平成元年から2年3ヶ月にわたり総理大臣を歴任された海部俊樹先生が、91歳の天寿を全うされた。文教族の大先輩として、三塚博先生、西岡武夫先生、森喜朗先生らとともに、終始熱心なご指導を賜った。思い出は止めどなく蘇ってくる。
海部先生は自民党青年局長時代、JICA青年海外協力隊の創設に深く関与された。アメリカの若者が海外でボランティア活動を展開するというPeace Corps(平和部隊)をお手本にした組織だが、海部先生は強国の威信や軍事を背景とするのではなく、草の根の活動を大事にされた。協力隊を支援する小委員長を長く続けられたが、総理になる時に私を後継指名してくれた。海部先生のご遺志をしっかり受け継がなければならないと思う。
総理就任から半年後、イラクが突如クウェートに侵攻して湾岸戦争が勃発した。当時私は自民党外交部会長だったので、日本の貢献策に奔走した。憲法上の制約から自衛隊の派遣は難しく、人的貢献も大変苦労した。戦闘は1週間で止まったが、その後日米首脳会談が急遽アメリカ西海岸(パームスプリングス)で開かれることになり、私と国防部会長だった柿澤弘治先生が随行した。0泊3日(機中2泊)という強行軍だった。
当時のブッシュ(父)大統領との会談の中で、90億ドル(のちに130億ドルになる)の資金支援要請があり、たばこ税などの増税で賄うこととなった。海部総理はその後も憲法の枠内で何とか人的貢献をしたいとして、海上自衛隊の掃海艇をペルシャ湾派遣に漕ぎ着けた。国内では賛否両論があったが、40発近い機雷の処理に成功し、国際的評価は高かった。自衛隊の初めての海外派遣に、海部総理は政治生命をかけていた。その気迫を私は近くで感じていた。のちのPKO法に繋がった。
海部総理は政治改革にも熱心に取り組まれたが、自民党内では小選挙区制度に導入に反対する勢力が強く、強行解散で事態打開を図ったが、解散もできずに退陣に追い込まれた。後継の宮沢内閣でも実現せずに、非自民の細川内閣でようやく実現したが、その端緒を作ったのは海部総理だと今でも思っている。
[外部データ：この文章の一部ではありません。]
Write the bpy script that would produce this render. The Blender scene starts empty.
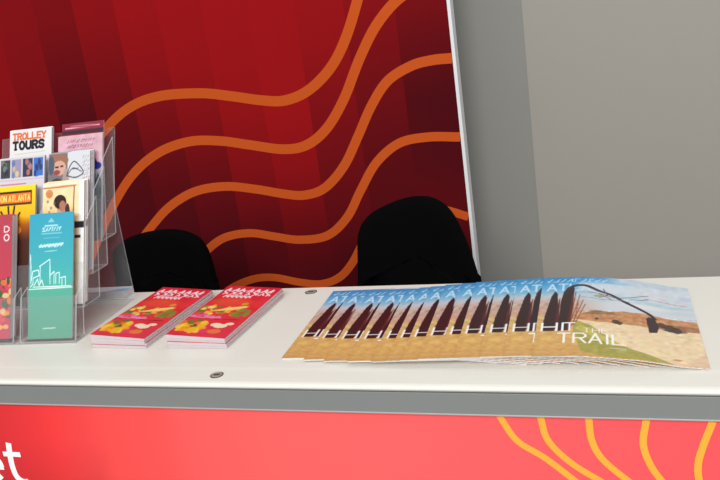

海部先生とは自民党以外のところでもご指導いただいた。政治改革の流れの中で、私は新生党に所属し、羽田内閣が退陣した後の非自民勢力でもう一度首班を狙ったが、その時に担がれたのが海部先生だった。自・社・さ3党が押した社会党の村山富一先生に僅かな差で敗退した後は、新進党党首になり、しばらく自民党の外で奮闘された。2003年に自民党に復帰されたが、もう少し早く戻っておられたら、もう一花咲かせたのではないかと惜しまれる。
海部先生のお人柄は誰もが認める如く、決して驕らず誰にでも平かに接する方だった。政治家臭くなく、いつまでも素人肌であったことが、かえって国民的人気の元だったのではないだろうか。今でも「よう!」と片手を挙げて挨拶される海部先生が、ひょっこり現れる気がしてならない。
あらためて海部俊樹先生の長逝を悼み、衷心より哀悼の誠を捧げたい。